The problem with self-publishing is supposed to be
that, while working so hard to say what they have to say, writers tend to
overlook boring little details and so they release books full of typographical
errors. That’s what’s not to like about Middle
School Shape Shifters. Nothing major is wrong with it. “Shape shifting” can
be written as two words or as one; in this e-book it’s written both ways. There
are inconsistencies in formatting, spelling, punctuation—the sort of thing that
does not interfere with our reading friends’ blogs or letters, but that causes
teachers not to recommend a book to students. Not many adult men are named in
the book, but two important ones have the same given name, Robert, and a third
one has a similar name, Roblane; in fiction characters with similar names are
supposed to be connected in some special way but no such connection is
explained in this book. (Maybe the explanation will appear in another volume in
the series.) For me the combination of copy-editing experience and reading the
e-book on the screen kept me wanting to change the little irregularities in
what looked like a manuscript, but no, it’s the published book.
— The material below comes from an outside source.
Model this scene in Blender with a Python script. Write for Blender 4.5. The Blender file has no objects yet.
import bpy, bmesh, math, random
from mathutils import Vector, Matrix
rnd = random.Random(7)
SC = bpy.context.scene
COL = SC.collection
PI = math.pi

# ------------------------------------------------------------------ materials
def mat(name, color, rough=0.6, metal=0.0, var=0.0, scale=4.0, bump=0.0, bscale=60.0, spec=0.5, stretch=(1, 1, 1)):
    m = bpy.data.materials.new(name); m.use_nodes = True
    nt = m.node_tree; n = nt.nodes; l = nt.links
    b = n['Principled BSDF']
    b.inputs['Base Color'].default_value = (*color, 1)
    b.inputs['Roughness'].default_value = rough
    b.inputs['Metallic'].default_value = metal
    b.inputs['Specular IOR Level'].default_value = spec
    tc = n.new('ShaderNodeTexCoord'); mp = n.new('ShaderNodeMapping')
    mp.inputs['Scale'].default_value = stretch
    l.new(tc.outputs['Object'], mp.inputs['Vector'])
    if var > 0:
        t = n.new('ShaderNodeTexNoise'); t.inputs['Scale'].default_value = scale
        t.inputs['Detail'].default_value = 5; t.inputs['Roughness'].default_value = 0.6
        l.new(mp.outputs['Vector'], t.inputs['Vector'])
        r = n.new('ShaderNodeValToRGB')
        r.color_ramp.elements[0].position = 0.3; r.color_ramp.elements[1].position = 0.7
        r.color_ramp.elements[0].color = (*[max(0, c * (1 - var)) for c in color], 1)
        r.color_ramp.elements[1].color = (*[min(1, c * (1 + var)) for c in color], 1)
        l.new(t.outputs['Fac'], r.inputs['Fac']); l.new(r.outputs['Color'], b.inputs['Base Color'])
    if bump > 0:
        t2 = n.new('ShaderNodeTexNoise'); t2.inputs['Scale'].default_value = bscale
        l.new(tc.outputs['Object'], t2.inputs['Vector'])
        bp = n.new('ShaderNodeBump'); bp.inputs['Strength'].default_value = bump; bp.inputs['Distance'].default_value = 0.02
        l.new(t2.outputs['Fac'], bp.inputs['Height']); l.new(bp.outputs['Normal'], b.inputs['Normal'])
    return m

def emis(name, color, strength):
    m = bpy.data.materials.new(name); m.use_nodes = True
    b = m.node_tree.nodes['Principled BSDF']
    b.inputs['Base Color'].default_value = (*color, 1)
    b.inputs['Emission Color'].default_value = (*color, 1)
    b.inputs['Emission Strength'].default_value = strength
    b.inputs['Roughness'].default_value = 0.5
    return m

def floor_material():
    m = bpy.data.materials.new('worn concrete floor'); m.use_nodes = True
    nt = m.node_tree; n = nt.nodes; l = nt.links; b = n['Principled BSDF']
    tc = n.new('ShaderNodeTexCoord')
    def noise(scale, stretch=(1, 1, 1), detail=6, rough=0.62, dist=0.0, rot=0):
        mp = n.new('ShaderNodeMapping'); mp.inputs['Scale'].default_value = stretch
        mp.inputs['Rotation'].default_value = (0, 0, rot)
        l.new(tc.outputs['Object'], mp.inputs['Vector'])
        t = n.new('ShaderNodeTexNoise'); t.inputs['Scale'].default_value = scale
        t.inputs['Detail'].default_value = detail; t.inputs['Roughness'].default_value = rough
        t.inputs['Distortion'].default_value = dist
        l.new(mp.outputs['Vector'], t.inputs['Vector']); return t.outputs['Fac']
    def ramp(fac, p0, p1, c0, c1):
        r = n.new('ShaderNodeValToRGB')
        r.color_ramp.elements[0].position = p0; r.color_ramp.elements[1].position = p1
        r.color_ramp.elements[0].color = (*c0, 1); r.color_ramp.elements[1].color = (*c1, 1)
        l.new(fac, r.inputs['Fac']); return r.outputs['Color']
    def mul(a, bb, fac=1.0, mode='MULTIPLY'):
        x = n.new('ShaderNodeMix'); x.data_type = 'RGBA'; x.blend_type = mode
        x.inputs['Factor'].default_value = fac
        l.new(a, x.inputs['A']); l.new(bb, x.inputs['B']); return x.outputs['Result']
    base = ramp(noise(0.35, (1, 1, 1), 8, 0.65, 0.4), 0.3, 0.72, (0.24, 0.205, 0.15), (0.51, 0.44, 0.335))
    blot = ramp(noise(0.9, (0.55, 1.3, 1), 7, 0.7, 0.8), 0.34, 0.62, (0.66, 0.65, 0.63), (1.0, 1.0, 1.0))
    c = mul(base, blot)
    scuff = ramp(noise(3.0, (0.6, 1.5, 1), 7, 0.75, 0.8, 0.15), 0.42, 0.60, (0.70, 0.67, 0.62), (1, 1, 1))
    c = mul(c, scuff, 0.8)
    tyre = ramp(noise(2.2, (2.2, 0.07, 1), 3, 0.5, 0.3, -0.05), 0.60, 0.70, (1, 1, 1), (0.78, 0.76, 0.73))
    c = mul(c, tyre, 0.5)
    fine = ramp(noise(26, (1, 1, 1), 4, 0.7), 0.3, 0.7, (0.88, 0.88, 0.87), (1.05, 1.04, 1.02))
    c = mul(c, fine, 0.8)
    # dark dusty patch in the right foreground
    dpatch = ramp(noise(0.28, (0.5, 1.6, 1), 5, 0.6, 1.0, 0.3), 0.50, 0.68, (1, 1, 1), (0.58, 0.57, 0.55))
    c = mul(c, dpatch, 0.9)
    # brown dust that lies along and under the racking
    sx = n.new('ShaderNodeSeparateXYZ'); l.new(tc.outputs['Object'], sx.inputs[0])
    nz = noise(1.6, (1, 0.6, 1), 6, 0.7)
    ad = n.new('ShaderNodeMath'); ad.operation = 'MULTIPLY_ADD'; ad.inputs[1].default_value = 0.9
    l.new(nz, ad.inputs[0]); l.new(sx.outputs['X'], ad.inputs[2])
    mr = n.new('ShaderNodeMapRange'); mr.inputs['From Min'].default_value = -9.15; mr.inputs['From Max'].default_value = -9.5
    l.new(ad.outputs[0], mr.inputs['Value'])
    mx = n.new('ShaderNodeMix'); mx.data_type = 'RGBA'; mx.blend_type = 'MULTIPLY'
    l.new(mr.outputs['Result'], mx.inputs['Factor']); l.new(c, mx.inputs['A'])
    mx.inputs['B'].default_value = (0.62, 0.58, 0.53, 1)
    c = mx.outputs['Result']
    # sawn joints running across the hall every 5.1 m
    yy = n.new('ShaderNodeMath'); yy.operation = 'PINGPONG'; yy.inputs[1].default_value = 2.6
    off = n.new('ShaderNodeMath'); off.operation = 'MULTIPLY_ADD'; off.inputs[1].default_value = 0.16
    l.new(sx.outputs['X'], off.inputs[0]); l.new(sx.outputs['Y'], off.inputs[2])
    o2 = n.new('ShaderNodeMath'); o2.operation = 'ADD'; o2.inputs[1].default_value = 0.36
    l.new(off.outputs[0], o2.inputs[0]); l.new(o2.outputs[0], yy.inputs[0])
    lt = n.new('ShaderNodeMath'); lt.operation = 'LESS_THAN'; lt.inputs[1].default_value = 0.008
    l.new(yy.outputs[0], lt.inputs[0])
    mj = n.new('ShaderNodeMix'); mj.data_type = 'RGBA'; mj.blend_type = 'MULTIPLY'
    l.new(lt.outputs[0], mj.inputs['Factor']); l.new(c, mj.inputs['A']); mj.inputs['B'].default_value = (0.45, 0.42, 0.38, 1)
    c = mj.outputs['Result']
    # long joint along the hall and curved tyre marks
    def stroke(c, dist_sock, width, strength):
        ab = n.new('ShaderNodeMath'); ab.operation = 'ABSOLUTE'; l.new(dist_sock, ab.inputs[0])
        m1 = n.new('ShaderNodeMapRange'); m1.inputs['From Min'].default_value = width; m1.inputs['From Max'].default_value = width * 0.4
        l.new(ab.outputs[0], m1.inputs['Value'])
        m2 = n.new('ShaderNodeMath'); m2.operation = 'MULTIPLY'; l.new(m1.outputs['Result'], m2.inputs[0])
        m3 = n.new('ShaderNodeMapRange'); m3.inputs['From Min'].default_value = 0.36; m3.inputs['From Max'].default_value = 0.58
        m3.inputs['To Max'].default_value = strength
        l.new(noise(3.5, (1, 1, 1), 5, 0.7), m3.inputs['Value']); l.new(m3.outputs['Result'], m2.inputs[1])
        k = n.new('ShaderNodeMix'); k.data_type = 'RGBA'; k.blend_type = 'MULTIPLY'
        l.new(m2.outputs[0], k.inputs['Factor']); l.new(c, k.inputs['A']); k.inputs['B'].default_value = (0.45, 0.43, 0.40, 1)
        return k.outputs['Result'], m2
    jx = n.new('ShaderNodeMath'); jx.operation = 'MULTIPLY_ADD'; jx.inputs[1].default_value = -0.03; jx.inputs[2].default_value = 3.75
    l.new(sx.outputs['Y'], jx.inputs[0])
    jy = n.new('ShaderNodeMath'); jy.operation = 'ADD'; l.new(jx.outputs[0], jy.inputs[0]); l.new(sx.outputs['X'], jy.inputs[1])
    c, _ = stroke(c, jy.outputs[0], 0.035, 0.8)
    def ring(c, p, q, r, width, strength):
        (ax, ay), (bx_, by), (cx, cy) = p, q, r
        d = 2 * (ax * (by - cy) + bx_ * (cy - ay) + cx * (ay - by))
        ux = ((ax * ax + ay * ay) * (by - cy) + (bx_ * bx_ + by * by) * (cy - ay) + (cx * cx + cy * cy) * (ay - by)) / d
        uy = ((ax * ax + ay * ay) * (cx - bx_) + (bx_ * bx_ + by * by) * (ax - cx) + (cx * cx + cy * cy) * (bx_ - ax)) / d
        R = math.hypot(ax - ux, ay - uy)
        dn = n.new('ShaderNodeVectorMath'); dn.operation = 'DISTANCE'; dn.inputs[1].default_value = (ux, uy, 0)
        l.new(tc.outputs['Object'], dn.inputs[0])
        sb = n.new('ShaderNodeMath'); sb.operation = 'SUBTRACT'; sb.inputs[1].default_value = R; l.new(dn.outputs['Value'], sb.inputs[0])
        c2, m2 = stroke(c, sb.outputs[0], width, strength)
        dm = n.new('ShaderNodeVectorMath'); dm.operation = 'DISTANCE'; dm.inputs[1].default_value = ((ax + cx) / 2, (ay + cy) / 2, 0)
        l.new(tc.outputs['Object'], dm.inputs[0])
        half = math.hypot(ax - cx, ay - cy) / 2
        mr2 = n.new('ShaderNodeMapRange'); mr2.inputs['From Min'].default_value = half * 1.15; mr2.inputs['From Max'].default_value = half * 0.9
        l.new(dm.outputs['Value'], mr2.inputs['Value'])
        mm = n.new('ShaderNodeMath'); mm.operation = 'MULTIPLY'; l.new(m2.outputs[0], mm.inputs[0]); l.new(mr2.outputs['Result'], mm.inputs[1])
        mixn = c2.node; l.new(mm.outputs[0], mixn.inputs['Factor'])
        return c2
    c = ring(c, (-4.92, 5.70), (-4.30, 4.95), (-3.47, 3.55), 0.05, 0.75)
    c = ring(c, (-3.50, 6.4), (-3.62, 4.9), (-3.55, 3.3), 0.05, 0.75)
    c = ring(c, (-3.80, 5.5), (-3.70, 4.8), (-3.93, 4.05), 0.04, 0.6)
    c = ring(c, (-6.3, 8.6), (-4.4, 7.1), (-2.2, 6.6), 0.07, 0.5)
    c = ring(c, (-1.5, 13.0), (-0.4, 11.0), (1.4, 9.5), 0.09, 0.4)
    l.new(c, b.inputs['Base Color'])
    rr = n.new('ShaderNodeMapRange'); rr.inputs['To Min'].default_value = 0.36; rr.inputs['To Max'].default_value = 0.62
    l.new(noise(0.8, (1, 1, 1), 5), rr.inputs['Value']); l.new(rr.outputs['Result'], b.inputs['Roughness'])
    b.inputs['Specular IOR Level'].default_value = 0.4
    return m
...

What you’ll like is that it’s easy to read Middle School Shape Shifters, easy to
follow the story, easy to relate to the good characters and even to understand
the bad ones. The evil principle appears in this book as Breinsgorth, operating
through a group of otherwise unconnected people he’s drawn into a secret
society, the Black Heart and Dagger. Within this group a woman called Lucinda
is far from the nastiest character, but the one who is motivated first by
self-pity and envy, then by fear of Breinsgorth and the others, to attack the main characters.
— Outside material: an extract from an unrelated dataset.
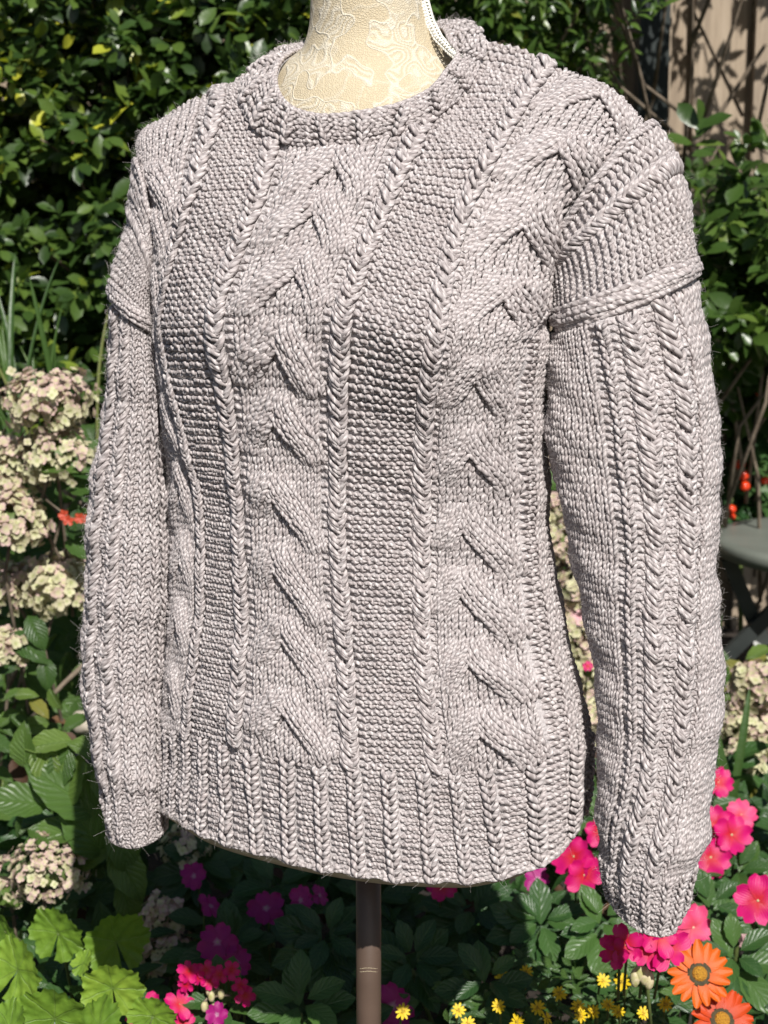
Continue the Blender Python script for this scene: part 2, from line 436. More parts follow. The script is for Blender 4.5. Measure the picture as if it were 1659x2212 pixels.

The shape shifters are her primary target; when Lucinda wants to move beyond petty
harassment like making faucets leak, her first fumbling efforts to do evil only
give the shape shifters innocent victims to rescue. We see a man from the group
reaching out to a shape shifter’s friend who feels left out of the shape
shifters’ adventures. We can imagine that a bully Breccan has had to deal with
in animal form will be even easier for the Black Heart and Dagger to recruit. We can expect that those characters will give the shape shifters more of a challenge, generating more adventures for the next book or books...but so far there's not another book in the series.
If you liked Harry
Potter…well, Middle School Shape
Shifters is very different from Harry
Potter. That could be a reason why some Harry Potter fans would like the
Shape Shifters. It’s a completely different plot, set in a different country.
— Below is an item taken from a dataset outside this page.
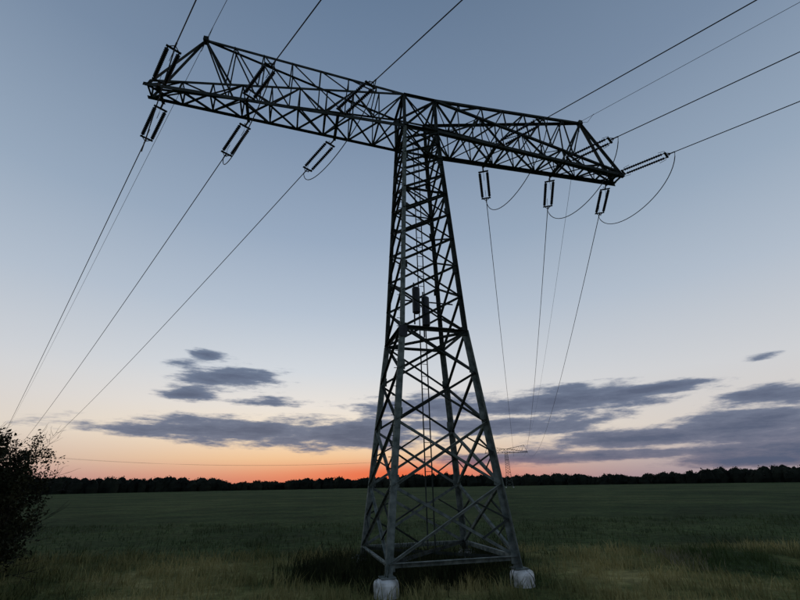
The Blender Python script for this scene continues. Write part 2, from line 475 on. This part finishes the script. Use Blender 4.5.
# ---------------------------------------------------------------- world
w=bpy.data.worlds.new('World'); scn.world=w; w.use_nodes=True; nt=w.node_tree
try: w.cycles.sampling_method='NONE'
except Exception: pass
for n_ in list(nt.nodes): nt.nodes.remove(n_)
N=nt.nodes.new; Lk=nt.links.new
out=N('ShaderNodeOutputWorld'); bg=N('ShaderNodeBackground')
tc=N('ShaderNodeTexCoord'); sep=N('ShaderNodeSeparateXYZ'); Lk(tc.outputs['Generated'],sep.inputs[0])
def M(op,a,b_=None,c=None):
    n=N('ShaderNodeMath'); n.operation=op
    for i,x in enumerate((a,b_,c)):
        if x is None: continue
        if isinstance(x,(int,float)): n.inputs[i].default_value=x
        else: Lk(x,n.inputs[i])
    return n.outputs[0]
def VM(op,a,b_=None):
    n=N('ShaderNodeVectorMath'); n.operation=op
    for i,x in enumerate((a,b_)):
        if x is None: continue
        if isinstance(x,tuple): n.inputs[i].default_value=x
        else: Lk(x,n.inputs[i])
    return n
el=M('ARCSINE',sep.outputs['Z']); azn=M('ARCTAN2',sep.outputs['X'],sep.outputs['Y'])
el90=M('DIVIDE',el,math.pi/2)
def eramp(stops,sat=.88):
    r=N('ShaderNodeValToRGB'); e=r.color_ramp.elements
    while len(e)<len(stops): e.new(.5)
    for k,(p,c) in enumerate(stops): e[k].position=p/90.; e[k].color=lin(c,sat)
    Lk(el90,r.inputs['Fac']); return r.outputs['Color']
warm=eramp([(0,(216,120,94)),(1.2,(230,150,112)),(3.2,(244,198,150)),(6,(247,226,196)),(9.5,(234,226,217)),(14,(211,216,222)),(22,(181,194,210)),(32,(152,170,193)),(47,(120,141,168)),(63,(97,119,147)),(90,(80,101,130))],.97)
cool=eramp([(0,(146,138,152)),(2.5,(184,174,176)),(6,(214,206,200)),(12,(206,208,212)),(22,(176,189,205)),(32,(149,168,190)),(47,(118,139,166)),(63,(96,118,146)),(90,(80,101,130))],.9)
saz,_=az_el(425,478); gaz,_=az_el(310,470)
da=M('DIVIDE',M('SUBTRACT',azn,gaz),.52)
gw=M('EXPONENT',M('MULTIPLY',M('MULTIPLY',da,da),-1.0))
def cmix(f,a,c,bt='MIX'):
    x=N('ShaderNodeMix'); x.data_type='RGBA'; x.blend_type=bt
    if isinstance(f,float): x.inputs[0].default_value=f
    else: Lk(f,x.inputs[0])
    for i,k in((6,a),(7,c)):
        if isinstance(k,tuple): x.inputs[i].default_value=k
        else: Lk(k,x.inputs[i])
    return x.outputs[2]
front=cmix(gw,cool,warm)
back=eramp([(0,(120,124,142)),(8,(140,148,166)),(25,(135,152,176)),(50,(110,131,158)),(90,(80,101,130))],.9)
cosd=M('COSINE',M('SUBTRACT',azn,gaz))
bf=N('ShaderNodeMapRange'); bf.interpolation_type='SMOOTHSTEP'; bf.inputs['From Min'].default_value=.15; bf.inputs['From Max'].default_value=-.6; Lk(cosd,bf.inputs['Value'])
sky=cmix(bf.outputs[0],front,back)
cv=N('ShaderNodeCombineXYZ'); Lk(azn,cv.inputs[0]); Lk(el,cv.inputs[1]); P2=cv.outputs[0]
def gauss(x,y,hx,hy,k=-1.):
    a0,e0=az_el(x,y); a1,_=az_el(x+hx,y); _,e2=az_el(x,y-hy)
    v=VM('MULTIPLY',VM('SUBTRACT',P2,(a0,e0,0)).outputs[0],(1/abs(a1-a0),1/abs(e2-e0),0)).outputs[0]
    return M('EXPONENT',M('MULTIPLY',VM('DOT_PRODUCT',v,v).outputs['Value'],k))
def nz(sc,loc,det):
    mpw=N('ShaderNodeMapping'); mpw.inputs['Scale'].default_value=sc; mpw.inputs['Location'].default_value=loc; Lk(P2,mpw.inputs['Vector'])
    n1=N('ShaderNodeTexNoise'); n1.noise_dimensions='2D'; n1.inputs['Scale'].default_value=1.; n1.inputs['Detail'].default_value=det; n1.inputs['Roughness'].default_value=.64; Lk(mpw.outputs[0],n1.inputs['Vector']); return n1.outputs['Fac']
nA=nz((8,42,1),(1.3,2.1,0),8)
ell=[(140,429,80,7,1.05),(255,431,115,14,1.2),(360,434,95,15,1.2),(206,355,18,6,.9),(230,377,52,15,1.0),(190,394,30,9,.9),(268,401,34,6,.9),
     (430,408,80,13,1.15),(560,401,115,13,1.3),(655,389,60,7,1.15),(490,427,130,10,1.15),(640,438,130,10,1.25),(745,427,105,16,1.4),(775,395,78,11,1.25),(570,457,200,7,1.1),(760,455,125,14,1.35),(760,357,24,4,.85),(905,425,110,40,1.2)]
tot=None
for (x,y,hx,hy,st) in ell:
    g_=M('MULTIPLY',gauss(x,y,hx,hy,-.9),st)
    tot=g_ if tot is None else M('MAXIMUM',tot,g_)
dens=M('ADD',tot,M('MULTIPLY',M('SUBTRACT',nA,.5),1.9))
dens=M('MULTIPLY',dens,M('MINIMUM',M('MULTIPLY',tot,5),1))
mr=N('ShaderNodeMapRange'); mr.interpolation_type='SMOOTHSTEP'; mr.inputs['From Min'].default_value=.26; mr.inputs['From Max'].default_value=.78; Lk(dens,mr.inputs['Value'])
cfac=M('MULTIPLY',mr.outputs[0],.94)
ccol=eramp([(0,(140,120,128)),(3,(124,124,142)),(6,(112,122,146)),(11,(106,120,146)),(20,(116,133,158)),(90,(112,128,152))],.95)
thick=N('ShaderNodeMapRange'); thick.inputs['From Min'].default_value=.5; thick.inputs['From Max'].default_value=1.3; Lk(dens,thick.inputs['Value'])
ccol2=cmix(thick.outputs[0],ccol,lin((76,88,114)))
sky=cmix(cfac,sky,ccol2)
sky=cmix(M('MULTIPLY',gauss(400,475,95,11),.85),sky,lin((240,104,60)))
below=N('ShaderNodeMapRange'); below.inputs['From Min'].default_value=-.01; below.inputs['From Max'].default_value=-.03; Lk(el,below.inputs['Value'])
sky=cmix(below.outputs[0],sky,(.02,.025,.02,1))
Lk(sky,bg.inputs['Color']); bg.inputs['Strength'].default_value=1.0
Lk(bg.outputs[0],out.inputs['Surface'])
sd=bpy.data.lights.new('sun','SUN'); sd.energy=.1; sd.angle=math.radians(2); sd.color=(1,.5,.3)
so=bpy.data.objects.new('sun',sd); scn.collection.objects.link(so)
dv=Vector((math.sin(saz)*math.cos(.01),math.cos(saz)*math.cos(.01),math.sin(.0105)))
so.rotation_euler=dv.to_track_quat('Z','Y').to_euler(); so.location=(0,60,40)

# ---------------------------------------------------------------- camera
cd=bpy.data.cameras.new('camera'); cam=bpy.data.objects.new('camera',cd); scn.collection.objects.link(cam)
cd.sensor_width=36; cd.lens=F/800*36; cd.clip_end=20000; cd.clip_start=.05
ex=Vector((1,0,0)); ey=Vector((0,-math.sin(PITCH),math.cos(PITCH))); ez=ex.cross(ey)
c,s=math.cos(ROLL),math.sin(ROLL)
nx=ex*c-ey*s; ny=ex*s+ey*c
cam.matrix_world=Matrix.Translation((0,0,HC))@Matrix((nx,ny,ez)).transposed().to_4x4()
scn.camera=cam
The culture is different; the Shape Shifters go to a day school while living at
home, and even in grade seven Breccan and Jackson are aware of being especially
attracted to Serenity and Sabel, respectively. There is a similar mix of fantasy
adventures with ordinary middle-class suburban life. (There’s also a similar
insistence on ethnic diversity in casting; we’re not told that Jackson is
Black, but it's easy to imagine him that way because, if he’s Black, then Sabel, Sanjay, Breccan, Jackson, and Serenity would represent the five traditional
color-types of humans.) Though J.K. Rowling had the benefit of professional
editing and Luke Loaghan doesn’t seem to have had that, each story satisfies
the fantasy-reading brain in much the same way.
I recommend that the writer known as Luke Loaghan consider either issuing a revised edition of Middle School Shape Shifters with professional editing, or publishing volume two with professional editing, to break down teachers' prejudice against the book. And I recommend that fans of middle school fantasy and teen adventure-romance Kindle-fiction read this book; it's a fresh concept and a lively story.